TUNIS, Tunisie (AP) — Les tribunaux tunisiens ont ordonné à certaines des plus importantes organisations de défense des droits humains du pays de cesser leurs activités, ce qui renforce les inquiétudes quant à l’érosion des libertés et au rétrécissement de l’espace accordé aux groupes qui contestent le pouvoir en place.
Mnemty, une organisation non gouvernementale antiraciste, est devenue mardi la dernière organisation en date à recevoir une ordonnance de suspension d’un mois, a déclaré son porte-parole Zied Rouin.
Sa présidente, Saadia Mosbah, est détenue depuis mai 2024 avec plusieurs autres militants des droits des migrants, alors que la société civile, autrefois dynamique après le Printemps arabe, s’est progressivement érodée tout au long du mandat du président Kais Saied.
L’annonce de Mnemty est intervenue moins d’une semaine après que des suspensions similaires aient été prononcées à l’encontre d’autres groupes de premier plan.
Le Forum tunisien pour les droits économiques et sociaux (FTDES) a reçu une notification similaire lundi, et l’Association tunisienne des femmes démocrates, une organisation féministe de premier plan, quelques jours plus tôt.
Romdhan Ben Amor, porte-parole du FTDES, a déclaré lundi à l’Associated Press qu’il considérait cette mesure comme une tentative de détourner l’attention des grands enjeux nationaux, en particulier les manifestations environnementales qui secouent la ville de Gabès.

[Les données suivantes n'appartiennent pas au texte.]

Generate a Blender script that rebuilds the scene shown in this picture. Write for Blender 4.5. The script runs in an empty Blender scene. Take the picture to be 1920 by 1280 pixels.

Selon lui, le fait de cibler des groupes de défense des droits humains comme le FTDES « vise à stigmatiser les défenseurs des droits individuels et sociaux et des libertés ».
Il estime que le groupe a été pris pour cible en raison de ses positions sur deux questions : la crise migratoire et les affaires très médiatisées de « complot contre la sûreté de l’État » engagées contre des personnalités politiques et des figures de l’opposition.
Ben Amor a affirmé que la FTDES avait toujours respecté les lois sur la transparence financière. La FTDES prévoit de faire appel de cette suspension, a-t-il ajouté.
Les ordonnances de suspension d’un mois prononcées à l’encontre de la FTDES et de l’ATFD sont les dernières d’une série de mesures qui, selon les détracteurs, visent à restreindre le travail et l’indépendance des organisations de la société civile depuis la consolidation de tous les pouvoirs par Saied en 2021.
En tant que président, Saied a souvent cité le financement étranger comme une menace pour la Tunisie, l’utilisant pour alimenter un discours populiste et accuser ses opposants politiques et les militants pour la justice sociale d’être des agents étrangers et de semer le trouble dans le pays.
La FTDES fait partie des dizaines d’organisations non gouvernementales qui ont été frappées par des audits financiers et fiscaux continus au cours des derniers mois. Les autorités les ont accusées à plusieurs reprises de servir des intérêts étrangers et de recevoir des fonds étrangers afin de pouvoir s’ingérer davantage dans les affaires intérieures du pays.